The government's enforcement machinery has generated measurable results in recent months. In May this year, authorities apprehended 288 individuals identified as followers of Ahmadiyya Qadiani in Sabah, while a separate operation in Petaling Jaya resulted in the detention of 226 foreign nationals connected to a Syiah religious centre. These operations involved coordinated action among the Department of Islamic Development Malaysia, state-level Islamic authorities, the Royal Malaysian Police, the Malaysian Communications and Multimedia Commission, the National Security Council, municipal governments, immigration officials, and the National Registration Department.

However, the emphasis on detention and enforcement alone masks a deeper governmental concern about the ideological orientation of these communities. Malaysian authorities maintain that these movements diverge from Ahli Sunnah Wal Jamaah theology, the Sunni orthodox framework that forms the basis of Islamic practice in Malaysia's federal constitution and institutional Islam. This doctrinal distinction carries significant weight in Malaysia's constitutional and legal frameworks, where religious authority is concentrated in the hands of state Islamic authorities aligned with Sunni orthodoxy.

Beyond punitive measures, the government has initiated what it terms intervention and rehabilitation programmes designed to reorient individuals who have adopted unorthodox beliefs. These initiatives include targeted counselling sessions for affected individuals and group leaders, court-ordered placements in faith rehabilitation facilities overseen by Syariah courts, and structured programmes aimed at deepening participants' understanding of Islamic theology under the supervision of officially recognized Islamic scholars and institutions.

The establishment of the National Steering Committee to Address Threats to Faith represents a broader strategic pivot toward preventive measures targeting younger demographics. Recognizing that young Malaysians may prove vulnerable to heterodox teachings through their digital connectivity and relative distance from traditional Islamic institutional structures, the government has assembled a multi-ministerial task force drawing expertise from education authorities, higher learning institutions, home affairs officials, and JAKIM. This committee signifies official acknowledgment that addressing religious heterodoxy requires coordination across educational, security, and social sectors, not merely religious authorities acting in isolation.
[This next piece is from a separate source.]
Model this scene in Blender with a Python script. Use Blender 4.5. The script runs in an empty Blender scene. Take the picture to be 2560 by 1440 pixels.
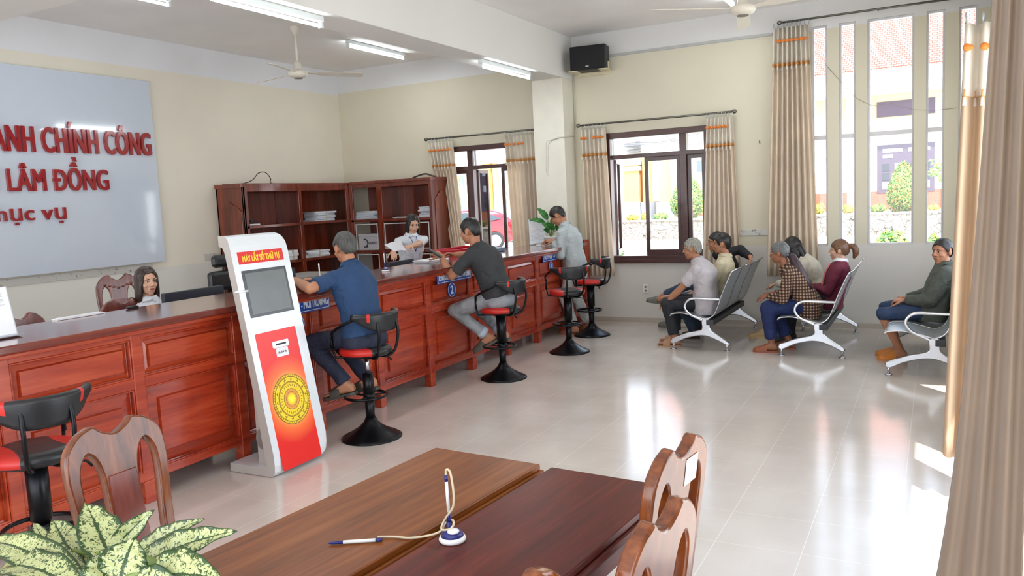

The government's counteroffensive includes several youth-focused programmes. The Institut Pemantapan dan Perkaderan Akidah Malaysia operates specialized faith-building initiatives, while the My Insaniah Programme and Rakan Masjid Programme operate in tandem with the Ministry of Youth and Sports to engage younger Malaysians. Simultaneously, authorities have enhanced the KAFA 2.0 curriculum, which focuses on Quranic study and fundamental Islamic obligations, with the explicit goal of building religious identity and psychological resilience against alternative interpretations of Islam among school-age children.

The Malaysian approach sits within broader Southeast Asian patterns where governments maintain tight control over religious authority and institutional Islam. Unlike some Muslim-majority democracies where multiple theological schools coexist with greater autonomy, Malaysia's system vests significant power in state-recognized Islamic bodies, creating legal and administrative mechanisms to suppress competing religious authorities. This framework intersects with Malaysia's plural society, where minority religious communities exist alongside the Muslim majority, creating both incentives and pressures for the state to maintain control over Islamic institutional authority.

Yet the transition of unorthodox teachings to digital platforms and cross-border networks presents enforcement challenges that centralized state authority struggles to address completely. The borderless nature of the internet means that teachings originating outside Malaysia can reach Malaysian audiences with minimal friction, while encrypted communications make mass surveillance impractical despite technological advances. This creates an enforcement paradox where the state possesses formal authority and institutional capacity, but lacks the practical ability to monitor all private religious discourse occurring within Malaysian society.

The long-term effectiveness of Malaysia's dual strategy of enforcement and ideological counter-programming remains uncertain. Enforcement actions generate short-term disruption but may drive heterodox movements further underground or to more secure digital platforms, while youth-oriented prevention programmes require sustained commitment and compete with the organic appeal that alternative theological movements may hold for individuals seeking religious authenticity or community connection outside state-controlled institutions.

For Malaysian policymakers, the challenge extends beyond simple law enforcement into questions about religious pluralism and the appropriate boundaries of state authority over personal faith. While the government presents its actions as protecting Islamic orthodoxy, critics question whether such extensive monitoring and intervention in private religious practice aligns with constitutional protections for individual liberty and freedom of conscience, even within the framework of Malaysia's Islamic constitutional order.